My simple observation is that the message Bill Still has worked to get out for decades is essentially about total human freedom – the quantity of freedom which equals humanity’s greatest potential.

In Mr. Still’s speech at the International Forum on Financial Systems in Turkey, he delivers a very accurate description of current situations faced by all nations today. He talks about humanity’s 2,500 year march toward freedom, the over-consolidation of economic and financial power, the problem of sovereign national debt, and the power of money creation in centralized groups of people – with virtually all citizens out of the picture.

He speaks of effective self-government illustrated by the Greek statesman Solon centuries before the birth of Christ, and the rule of law/equal justice. He points out that certain organizations of governments have come to suppress the people instead of protecting them, and failed to allow the people to “buy-in” with implementation of a state of affairs equaling true, participatory democracy – leaving many citizens frustrated and cynical.

Bill Still gives the attendees a quote by a Nobel Prize winner from the 1930’s, “…before the birth of Christ, the people of Greece recognized one of the most vital prerogatives of the state was the sole right to issue money”.

Essentially Mr. Still is advocating government “in the public interest” and not “plutocracy” – tyranny.

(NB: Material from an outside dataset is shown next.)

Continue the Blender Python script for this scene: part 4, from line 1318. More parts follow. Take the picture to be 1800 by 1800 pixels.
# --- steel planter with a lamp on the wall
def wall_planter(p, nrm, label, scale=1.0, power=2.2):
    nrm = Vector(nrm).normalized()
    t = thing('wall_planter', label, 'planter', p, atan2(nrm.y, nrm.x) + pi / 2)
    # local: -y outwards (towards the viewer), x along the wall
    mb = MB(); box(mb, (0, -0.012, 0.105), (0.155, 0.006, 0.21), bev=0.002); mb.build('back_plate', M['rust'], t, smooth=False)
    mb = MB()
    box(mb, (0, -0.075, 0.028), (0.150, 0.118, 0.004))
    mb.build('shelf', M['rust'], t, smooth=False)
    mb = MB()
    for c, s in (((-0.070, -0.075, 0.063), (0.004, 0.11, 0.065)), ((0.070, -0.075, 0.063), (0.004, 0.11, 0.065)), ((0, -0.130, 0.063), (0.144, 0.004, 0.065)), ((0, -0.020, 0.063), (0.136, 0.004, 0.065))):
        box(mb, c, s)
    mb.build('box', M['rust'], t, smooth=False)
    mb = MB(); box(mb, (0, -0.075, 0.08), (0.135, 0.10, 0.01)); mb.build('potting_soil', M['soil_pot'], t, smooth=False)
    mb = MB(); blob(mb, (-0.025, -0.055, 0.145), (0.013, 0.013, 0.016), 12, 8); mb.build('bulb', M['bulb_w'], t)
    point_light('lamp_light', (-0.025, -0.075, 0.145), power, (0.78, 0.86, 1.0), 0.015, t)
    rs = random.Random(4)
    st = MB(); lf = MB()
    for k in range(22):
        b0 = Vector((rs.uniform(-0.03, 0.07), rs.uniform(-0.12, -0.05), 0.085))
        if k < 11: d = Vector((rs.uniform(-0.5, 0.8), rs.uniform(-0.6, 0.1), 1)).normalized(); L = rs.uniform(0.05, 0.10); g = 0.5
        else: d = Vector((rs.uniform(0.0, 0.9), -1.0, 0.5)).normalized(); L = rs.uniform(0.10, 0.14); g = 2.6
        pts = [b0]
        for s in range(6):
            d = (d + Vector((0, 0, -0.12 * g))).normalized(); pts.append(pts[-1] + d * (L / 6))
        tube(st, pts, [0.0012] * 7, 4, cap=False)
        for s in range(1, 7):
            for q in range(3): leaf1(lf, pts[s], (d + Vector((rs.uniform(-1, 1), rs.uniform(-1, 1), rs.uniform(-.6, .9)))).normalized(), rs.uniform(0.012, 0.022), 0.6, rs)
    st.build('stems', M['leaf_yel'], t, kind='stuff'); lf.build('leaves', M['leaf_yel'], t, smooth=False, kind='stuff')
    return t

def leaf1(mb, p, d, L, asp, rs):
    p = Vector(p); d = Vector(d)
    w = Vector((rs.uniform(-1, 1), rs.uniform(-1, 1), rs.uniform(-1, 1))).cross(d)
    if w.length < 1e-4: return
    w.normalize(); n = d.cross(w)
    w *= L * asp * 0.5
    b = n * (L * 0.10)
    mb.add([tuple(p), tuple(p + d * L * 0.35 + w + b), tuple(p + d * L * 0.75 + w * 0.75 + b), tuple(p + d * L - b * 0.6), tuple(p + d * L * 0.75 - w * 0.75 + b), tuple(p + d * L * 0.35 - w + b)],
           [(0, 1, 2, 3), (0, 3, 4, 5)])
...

“Historic responsibility has to make up for the want of legal responsibility. Power tends to corrupt, and absolute power corrupts absolutely”.

– Lord Acton (1834-1902)

At any rate, Bill Still conveys that private central banks will never operate in the public interest. He calls for an end to fractional reserve banking, no more government borrowing, the nationalization of money (not a nationalizing of banks), and thoughtful monetary reforms that are – simply – in the public’s interest.